Y es que, en Occidente, cada vez
se oye más el nombre de Valentina. El año pasado, por caso, se editó Even the Forest Hums, una compilación
de dieciocho canciones y piezas instrumentales de diversos autores ucranianos,
grabadas entre 1971 y 1996. Publicado por el sello local Shukai Records junto
al estadounidense Light in the Attic, este disco ofrece un recorrido sonoro por
los últimos años de la Ucrania soviética y los primeros cual nación
independiente, dando a conocer la riqueza musical del país de marras. Desde jazz
psicodélico con raíces folclóricas -como el tema del Shapoval Sextet grabado en
vivo en 1976- hasta piezas electrónicas para cine -como “Dance”, compuesta por
Vadym Khrapachov con uno de los pocos sintetizadores occidentales que había en
la URSS por aquellos años-. Originalmente pensado para abarcar obras
experimentales de todo el antiguo bloque soviético, el proyecto se reorientó
tras la invasión rusa, con resultados muy elogiados por la crítica. En
especial, el tema ¿de quién? De nuestra Valentina, aquí presente con “Silence”,
del ‘89, contemporáneo a la caída del Muro de Berlín. “Una obra que parece
flotar entre lo ancestral y lo moderno”, con sonidos electrónicos “de otro
mundo”, percusión y vientos delicados, una melodía primitiva: tales las
entusiastas palabras de reseñas que leen este trabajo como el reflejo sensible
de un cambio de era.
Incluso, un poco antes de Even the Forest Hums, se publicaron los
volúmenes 1 y 2 de Valentina Goncharova:
Recordings 1987-1991, otra prueba de su prevalencia. Colecciones éstas que
rescatan temas hipnóticos, envolventes de esta artista, por reivindicativa
gracia del sello estonio Shukai. El primer disco, de 2020, reúne grabaciones
caseras inéditas de quien dejara atrás la ortodoxia académica para animarse a
explorar, combinando elementos de música concreta, minimalismo, improvisación
libre y estética new age que revelan el costado íntimo de una autora
personalísima. Antes de aquellos años, recuerda VG, “estaba demasiado limitada
por los clásicos, y yo buscaba nuevas posibilidades estructurales, nuevos
colores, nuevas combinaciones rítmicas. Quería crear un nuevo lenguaje
artístico en el que la electrónica desempeñara el papel de la orquesta. No de
forma trivial sino para abrir oportunidades musicales fundamentalmente nuevas”.
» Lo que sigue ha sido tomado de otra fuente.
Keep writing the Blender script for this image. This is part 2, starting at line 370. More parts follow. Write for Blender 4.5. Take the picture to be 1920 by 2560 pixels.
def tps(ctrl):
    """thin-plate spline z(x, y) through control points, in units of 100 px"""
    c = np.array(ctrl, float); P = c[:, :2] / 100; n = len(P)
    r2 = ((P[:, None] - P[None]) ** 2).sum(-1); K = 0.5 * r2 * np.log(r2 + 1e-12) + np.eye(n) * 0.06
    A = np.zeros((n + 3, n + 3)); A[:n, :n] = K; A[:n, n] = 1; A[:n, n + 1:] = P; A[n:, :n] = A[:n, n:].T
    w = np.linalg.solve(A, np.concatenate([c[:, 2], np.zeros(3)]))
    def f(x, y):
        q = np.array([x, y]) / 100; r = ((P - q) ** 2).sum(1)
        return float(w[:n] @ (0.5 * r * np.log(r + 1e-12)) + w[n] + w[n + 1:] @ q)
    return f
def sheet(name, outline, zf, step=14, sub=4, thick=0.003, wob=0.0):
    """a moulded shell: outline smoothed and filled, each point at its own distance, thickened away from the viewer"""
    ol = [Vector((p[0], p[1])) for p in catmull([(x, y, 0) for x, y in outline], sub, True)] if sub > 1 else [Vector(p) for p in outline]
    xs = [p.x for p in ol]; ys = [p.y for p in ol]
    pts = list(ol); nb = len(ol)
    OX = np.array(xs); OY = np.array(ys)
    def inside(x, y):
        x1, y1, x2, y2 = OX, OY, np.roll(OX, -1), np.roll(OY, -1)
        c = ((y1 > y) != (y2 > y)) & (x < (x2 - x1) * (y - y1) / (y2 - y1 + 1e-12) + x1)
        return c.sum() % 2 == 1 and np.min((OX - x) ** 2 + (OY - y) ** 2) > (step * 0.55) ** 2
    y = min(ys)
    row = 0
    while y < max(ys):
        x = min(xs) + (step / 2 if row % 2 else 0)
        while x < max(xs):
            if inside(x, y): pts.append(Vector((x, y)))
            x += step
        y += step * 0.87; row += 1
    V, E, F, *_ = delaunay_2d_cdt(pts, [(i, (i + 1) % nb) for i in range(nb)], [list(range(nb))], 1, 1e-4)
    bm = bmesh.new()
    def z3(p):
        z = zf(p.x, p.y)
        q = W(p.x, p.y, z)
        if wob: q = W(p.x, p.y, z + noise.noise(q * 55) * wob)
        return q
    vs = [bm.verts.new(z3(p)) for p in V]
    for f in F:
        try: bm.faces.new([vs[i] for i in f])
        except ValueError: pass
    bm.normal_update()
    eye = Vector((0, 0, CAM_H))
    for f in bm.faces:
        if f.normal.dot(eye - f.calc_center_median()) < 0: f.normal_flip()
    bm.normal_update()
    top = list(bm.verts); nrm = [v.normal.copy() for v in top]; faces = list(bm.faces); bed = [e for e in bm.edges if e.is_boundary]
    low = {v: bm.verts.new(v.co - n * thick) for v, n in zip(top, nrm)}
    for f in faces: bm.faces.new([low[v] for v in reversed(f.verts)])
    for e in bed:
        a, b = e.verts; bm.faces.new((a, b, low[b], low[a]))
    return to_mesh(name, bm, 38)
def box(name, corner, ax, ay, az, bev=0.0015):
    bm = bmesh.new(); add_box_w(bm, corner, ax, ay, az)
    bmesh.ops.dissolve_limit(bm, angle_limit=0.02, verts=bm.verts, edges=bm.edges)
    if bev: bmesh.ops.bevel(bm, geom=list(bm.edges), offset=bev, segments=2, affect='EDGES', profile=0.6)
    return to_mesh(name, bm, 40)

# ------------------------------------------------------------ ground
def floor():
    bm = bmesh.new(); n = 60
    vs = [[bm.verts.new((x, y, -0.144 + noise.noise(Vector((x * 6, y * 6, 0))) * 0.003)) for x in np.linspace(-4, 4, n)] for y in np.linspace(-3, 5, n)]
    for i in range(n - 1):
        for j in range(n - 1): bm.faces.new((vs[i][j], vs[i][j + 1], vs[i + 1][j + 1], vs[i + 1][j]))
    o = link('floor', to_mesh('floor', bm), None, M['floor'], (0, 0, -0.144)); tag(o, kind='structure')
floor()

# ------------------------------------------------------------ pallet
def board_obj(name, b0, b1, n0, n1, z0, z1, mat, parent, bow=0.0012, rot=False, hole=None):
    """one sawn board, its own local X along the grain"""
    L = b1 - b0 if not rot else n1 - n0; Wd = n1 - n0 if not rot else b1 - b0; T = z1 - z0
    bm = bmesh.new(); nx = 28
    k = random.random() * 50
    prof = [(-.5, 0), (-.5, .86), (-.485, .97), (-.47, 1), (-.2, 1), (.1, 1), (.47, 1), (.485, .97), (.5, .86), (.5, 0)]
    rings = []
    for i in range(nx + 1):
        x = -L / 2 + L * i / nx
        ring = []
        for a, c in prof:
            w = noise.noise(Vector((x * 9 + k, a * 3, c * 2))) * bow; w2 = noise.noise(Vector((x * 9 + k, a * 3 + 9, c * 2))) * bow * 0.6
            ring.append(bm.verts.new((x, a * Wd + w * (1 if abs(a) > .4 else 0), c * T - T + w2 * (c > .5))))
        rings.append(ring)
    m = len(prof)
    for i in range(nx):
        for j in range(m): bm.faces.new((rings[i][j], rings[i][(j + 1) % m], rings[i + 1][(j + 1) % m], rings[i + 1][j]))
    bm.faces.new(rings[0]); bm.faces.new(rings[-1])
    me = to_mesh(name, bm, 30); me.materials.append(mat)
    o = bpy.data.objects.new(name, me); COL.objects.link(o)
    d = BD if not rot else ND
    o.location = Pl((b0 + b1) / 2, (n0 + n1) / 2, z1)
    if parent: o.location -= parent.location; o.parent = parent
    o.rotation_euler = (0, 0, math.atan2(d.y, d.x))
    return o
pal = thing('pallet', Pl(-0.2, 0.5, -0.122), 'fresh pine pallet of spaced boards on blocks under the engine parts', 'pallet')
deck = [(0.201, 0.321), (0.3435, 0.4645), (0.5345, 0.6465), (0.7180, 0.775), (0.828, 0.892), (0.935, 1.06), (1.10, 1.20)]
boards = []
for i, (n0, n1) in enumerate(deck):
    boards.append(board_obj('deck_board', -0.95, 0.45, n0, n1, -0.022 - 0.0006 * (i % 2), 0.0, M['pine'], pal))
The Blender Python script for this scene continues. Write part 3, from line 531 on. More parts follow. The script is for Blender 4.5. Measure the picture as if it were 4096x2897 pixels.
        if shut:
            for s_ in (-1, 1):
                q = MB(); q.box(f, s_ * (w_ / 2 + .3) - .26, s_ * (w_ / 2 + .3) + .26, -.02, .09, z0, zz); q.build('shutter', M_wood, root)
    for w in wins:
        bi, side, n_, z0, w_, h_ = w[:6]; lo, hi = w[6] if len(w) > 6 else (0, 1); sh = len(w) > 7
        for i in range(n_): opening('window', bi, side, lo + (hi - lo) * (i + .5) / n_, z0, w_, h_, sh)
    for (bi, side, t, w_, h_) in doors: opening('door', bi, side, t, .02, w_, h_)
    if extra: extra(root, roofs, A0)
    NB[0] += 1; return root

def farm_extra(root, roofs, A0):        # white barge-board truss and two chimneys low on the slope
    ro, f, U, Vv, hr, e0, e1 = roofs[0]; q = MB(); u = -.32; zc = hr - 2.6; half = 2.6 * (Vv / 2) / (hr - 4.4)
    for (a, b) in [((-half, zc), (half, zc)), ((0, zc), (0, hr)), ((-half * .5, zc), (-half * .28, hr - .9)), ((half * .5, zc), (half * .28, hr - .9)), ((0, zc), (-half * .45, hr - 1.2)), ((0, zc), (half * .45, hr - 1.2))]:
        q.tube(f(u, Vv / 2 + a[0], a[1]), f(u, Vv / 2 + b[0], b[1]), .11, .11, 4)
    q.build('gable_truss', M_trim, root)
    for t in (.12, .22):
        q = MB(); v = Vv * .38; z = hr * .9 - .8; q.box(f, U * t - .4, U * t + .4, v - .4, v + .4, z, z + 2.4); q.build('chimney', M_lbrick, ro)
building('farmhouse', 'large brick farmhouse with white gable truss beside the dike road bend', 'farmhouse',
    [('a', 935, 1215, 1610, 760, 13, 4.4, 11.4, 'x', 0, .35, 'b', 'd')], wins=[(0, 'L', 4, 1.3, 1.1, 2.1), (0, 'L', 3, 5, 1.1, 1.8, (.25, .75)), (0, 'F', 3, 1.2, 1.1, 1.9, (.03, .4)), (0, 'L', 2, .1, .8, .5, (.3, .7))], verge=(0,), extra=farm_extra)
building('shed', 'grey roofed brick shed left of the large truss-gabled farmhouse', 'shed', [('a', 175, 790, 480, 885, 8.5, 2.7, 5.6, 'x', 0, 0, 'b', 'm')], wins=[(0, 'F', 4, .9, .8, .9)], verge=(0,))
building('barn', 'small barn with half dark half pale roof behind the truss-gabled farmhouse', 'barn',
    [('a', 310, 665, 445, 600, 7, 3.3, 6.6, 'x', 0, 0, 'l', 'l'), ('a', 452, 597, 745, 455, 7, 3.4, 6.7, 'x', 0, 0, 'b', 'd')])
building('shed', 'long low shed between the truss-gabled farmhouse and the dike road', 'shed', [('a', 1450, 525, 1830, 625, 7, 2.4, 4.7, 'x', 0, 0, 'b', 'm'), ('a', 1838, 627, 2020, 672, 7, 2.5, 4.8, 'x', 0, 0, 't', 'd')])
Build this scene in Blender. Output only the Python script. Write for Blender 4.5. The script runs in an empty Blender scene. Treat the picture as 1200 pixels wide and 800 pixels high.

El segundo volumen, publicado a
fines del ‘21, trae piezas a dúo del mismo período, del ’87 al ’91, duetos en
escenarios alternativos del Báltico soviético: jams en casas, cafés y galerías
de Riga, Moscú, Tallin, Helsinki. Estos temas colaborativos beben del free
jazz, la improvisación y la electrónica, creados junto al director teatral e
instrumentista Alexander Aksenov; el compositor ruso Sergei Letov; y el músico
finlandés Pekka Airaksinen. Con cada track, VG va construyendo “un paisaje
sonoro plural y profundamente libre”, según las tentadoras líneas de Shukai. De
este cautivador, inusual álbum -que muestra a VG como una artista en diálogo
con lo inesperado, siempre al margen de las etiquetas-, destaca “Reincarnation
II”, que The Guardian define como “el despertar de un sueño, una danza vaporosa
con la voz de Goncharova girando como un pájaro”.
Al poco tiempo, en 2022, salió la
monumental Ocean, una composición
sinfónica para violín eléctrico, tenida por su obra maestra. Le llevó más de
tres décadas completarla, y fue editada por la disquera Hidden Harmony, de
Estonia, especializada en música ambiental, experimental y meditativa. Sobre
esta obra, dice la propia VG que “carece de concepto, en el sentido racional de
la palabra”. En todo caso, la idea rectora “es puramente intuitiva, presupone la
Ley de la correspondencia, de Hermes Trismegisto: Como es arriba, es abajo. El hombre es igual al universo. El universo
es igual al hombre”. Asimismo, apunta Valentina que el océano al que remite
el título refiere a “la fuente de todas las formas que reciben vida en el
tiempo y el espacio. Aquí está, y lo tiene todo: belleza y terror, bien y mal,
autosacrificio y traición. Amor ilimitado e inspiración creativa”.